After a four hour rest, and a healthy dinner, I picked up my new fitness pal again. I was not going to put off and procrastinate this getting healthy thing any longer. It took only 15 jumps to notice that my big belly wasn’t there the last time I had seriously attempted to jump rope, and I was afraid that the extra skin on my belly and chest were going to jiggle and bounce enough to jump up and put one of my eyes out. “Men shouldn’t have breasts that jiggle like this,” I gasped out loud as the sweat started to form. 65 jumps this time before it felt like there were hoards of fire ants eating their way out from the inside of my lower legs. I stopped and toppled (literally) over on to my bed.

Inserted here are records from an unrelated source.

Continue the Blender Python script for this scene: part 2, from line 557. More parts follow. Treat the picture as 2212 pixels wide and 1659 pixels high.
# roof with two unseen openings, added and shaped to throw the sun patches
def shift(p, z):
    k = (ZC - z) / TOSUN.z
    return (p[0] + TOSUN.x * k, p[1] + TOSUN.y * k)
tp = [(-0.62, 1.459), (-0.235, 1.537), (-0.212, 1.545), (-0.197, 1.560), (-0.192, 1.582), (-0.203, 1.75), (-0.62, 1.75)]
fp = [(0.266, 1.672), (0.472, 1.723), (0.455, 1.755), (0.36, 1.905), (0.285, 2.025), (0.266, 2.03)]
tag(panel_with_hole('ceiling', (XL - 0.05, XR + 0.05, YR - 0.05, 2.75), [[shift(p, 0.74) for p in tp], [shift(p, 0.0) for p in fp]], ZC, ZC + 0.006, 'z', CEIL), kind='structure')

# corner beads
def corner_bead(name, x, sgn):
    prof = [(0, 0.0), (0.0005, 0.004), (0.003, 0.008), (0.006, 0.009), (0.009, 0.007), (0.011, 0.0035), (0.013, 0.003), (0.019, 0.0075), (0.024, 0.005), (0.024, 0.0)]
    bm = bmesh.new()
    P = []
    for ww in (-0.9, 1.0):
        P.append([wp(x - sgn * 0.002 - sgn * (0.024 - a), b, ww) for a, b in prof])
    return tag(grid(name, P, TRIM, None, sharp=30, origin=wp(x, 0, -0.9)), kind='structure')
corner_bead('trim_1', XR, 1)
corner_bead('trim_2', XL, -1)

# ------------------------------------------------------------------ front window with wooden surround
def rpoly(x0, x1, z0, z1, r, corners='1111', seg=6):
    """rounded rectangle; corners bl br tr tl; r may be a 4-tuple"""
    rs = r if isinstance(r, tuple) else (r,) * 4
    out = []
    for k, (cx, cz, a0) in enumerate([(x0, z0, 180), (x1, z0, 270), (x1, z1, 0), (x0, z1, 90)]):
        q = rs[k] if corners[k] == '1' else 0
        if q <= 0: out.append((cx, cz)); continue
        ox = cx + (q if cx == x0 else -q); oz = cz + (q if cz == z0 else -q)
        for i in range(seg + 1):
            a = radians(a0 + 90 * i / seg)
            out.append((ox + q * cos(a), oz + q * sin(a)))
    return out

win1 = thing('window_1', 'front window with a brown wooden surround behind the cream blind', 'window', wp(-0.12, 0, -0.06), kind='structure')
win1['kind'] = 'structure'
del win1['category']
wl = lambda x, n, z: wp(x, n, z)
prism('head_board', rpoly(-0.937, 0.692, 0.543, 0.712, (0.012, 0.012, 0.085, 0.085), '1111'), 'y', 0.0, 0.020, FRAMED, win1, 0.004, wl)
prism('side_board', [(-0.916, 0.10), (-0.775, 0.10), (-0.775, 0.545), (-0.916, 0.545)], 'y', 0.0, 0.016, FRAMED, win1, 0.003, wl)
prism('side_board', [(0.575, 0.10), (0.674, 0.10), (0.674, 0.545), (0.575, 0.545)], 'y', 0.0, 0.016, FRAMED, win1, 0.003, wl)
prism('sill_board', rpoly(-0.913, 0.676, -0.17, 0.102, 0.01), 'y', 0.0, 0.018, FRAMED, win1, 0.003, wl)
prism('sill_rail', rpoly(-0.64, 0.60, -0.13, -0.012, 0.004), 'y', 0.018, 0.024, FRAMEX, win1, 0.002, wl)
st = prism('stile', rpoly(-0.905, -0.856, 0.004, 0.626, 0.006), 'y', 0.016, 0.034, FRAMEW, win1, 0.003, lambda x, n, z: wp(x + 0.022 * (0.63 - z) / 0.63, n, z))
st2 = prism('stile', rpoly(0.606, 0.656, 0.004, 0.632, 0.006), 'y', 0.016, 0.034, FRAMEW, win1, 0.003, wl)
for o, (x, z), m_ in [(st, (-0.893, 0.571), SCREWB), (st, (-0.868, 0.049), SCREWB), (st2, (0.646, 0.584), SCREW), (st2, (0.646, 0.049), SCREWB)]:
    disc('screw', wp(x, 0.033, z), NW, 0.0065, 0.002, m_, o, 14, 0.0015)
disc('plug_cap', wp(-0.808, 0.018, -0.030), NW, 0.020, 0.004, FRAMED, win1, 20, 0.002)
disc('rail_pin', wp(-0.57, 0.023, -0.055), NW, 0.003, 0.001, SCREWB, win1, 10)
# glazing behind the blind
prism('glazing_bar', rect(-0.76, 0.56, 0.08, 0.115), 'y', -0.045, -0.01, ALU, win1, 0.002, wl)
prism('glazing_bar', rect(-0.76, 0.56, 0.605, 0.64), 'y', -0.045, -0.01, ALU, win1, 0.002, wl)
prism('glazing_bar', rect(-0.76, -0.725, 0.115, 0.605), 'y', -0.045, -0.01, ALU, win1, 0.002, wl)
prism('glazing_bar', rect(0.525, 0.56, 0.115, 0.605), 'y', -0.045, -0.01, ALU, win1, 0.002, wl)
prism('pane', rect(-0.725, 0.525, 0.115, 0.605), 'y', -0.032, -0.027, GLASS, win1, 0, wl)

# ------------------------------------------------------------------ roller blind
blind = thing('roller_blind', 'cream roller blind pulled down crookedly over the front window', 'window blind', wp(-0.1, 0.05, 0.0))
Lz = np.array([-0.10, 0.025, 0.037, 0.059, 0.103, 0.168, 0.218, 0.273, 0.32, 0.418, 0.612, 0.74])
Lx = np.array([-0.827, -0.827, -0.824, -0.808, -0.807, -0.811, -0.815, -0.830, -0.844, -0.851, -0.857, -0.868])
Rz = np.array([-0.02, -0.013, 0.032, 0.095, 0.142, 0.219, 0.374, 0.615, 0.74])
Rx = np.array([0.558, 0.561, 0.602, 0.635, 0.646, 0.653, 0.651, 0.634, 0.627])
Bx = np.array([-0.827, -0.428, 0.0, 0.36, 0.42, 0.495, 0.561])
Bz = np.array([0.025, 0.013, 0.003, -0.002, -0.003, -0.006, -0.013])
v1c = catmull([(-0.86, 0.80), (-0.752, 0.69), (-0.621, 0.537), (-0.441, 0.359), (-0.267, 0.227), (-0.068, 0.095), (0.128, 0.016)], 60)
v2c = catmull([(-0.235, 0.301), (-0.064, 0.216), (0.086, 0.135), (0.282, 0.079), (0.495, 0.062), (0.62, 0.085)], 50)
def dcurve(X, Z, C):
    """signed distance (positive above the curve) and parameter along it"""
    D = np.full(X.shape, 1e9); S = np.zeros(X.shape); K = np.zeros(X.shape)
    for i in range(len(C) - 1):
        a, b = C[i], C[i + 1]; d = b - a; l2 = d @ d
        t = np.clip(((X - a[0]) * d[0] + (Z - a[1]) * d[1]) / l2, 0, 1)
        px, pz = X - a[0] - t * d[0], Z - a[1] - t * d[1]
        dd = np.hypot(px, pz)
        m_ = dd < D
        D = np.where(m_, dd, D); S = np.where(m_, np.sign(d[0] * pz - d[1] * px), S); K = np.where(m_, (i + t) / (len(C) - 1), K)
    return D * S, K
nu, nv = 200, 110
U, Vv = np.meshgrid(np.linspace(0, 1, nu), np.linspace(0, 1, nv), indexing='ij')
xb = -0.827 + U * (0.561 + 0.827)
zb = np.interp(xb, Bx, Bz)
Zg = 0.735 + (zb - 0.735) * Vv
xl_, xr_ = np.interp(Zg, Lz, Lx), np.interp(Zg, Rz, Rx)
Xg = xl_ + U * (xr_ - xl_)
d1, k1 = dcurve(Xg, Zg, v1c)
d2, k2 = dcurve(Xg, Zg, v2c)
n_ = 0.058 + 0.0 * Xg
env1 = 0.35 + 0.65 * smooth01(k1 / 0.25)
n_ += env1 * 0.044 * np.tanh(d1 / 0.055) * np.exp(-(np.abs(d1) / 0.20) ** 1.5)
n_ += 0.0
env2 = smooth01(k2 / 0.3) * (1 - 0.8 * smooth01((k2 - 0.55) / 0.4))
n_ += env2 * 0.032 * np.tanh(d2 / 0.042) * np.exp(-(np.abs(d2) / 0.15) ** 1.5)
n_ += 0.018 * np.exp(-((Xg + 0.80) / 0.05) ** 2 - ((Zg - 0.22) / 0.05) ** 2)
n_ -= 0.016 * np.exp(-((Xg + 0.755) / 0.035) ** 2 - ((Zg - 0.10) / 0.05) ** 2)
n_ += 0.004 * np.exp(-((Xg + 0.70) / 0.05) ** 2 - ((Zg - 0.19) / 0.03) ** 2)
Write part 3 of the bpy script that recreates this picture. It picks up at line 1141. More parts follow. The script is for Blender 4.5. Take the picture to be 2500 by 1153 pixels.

A very simple start indeed. I’m a chin and a Jazzy Chair away from a TLC special on obese folks who let their food addictions get out of control. So I’m glad that despite wearing myself out over the past few days, in the midst of it all, I decided to stop “putting off” getting healthy. It is a true test to keep our own personal wills in line with God’s, and to keep all of our desires, appetites and passions within the bounds which He has set, but in the end it is truly worth it.

And I didn’t lose an eye today; so that’s a plus.

Perhaps when Easter gets here I will celebrate with a giant chocolate bunny rabbit just for me. But until then I’m going to keep up with this No Procrastinating Thing. It’s kind of fun…Even if I’m completely exhausted.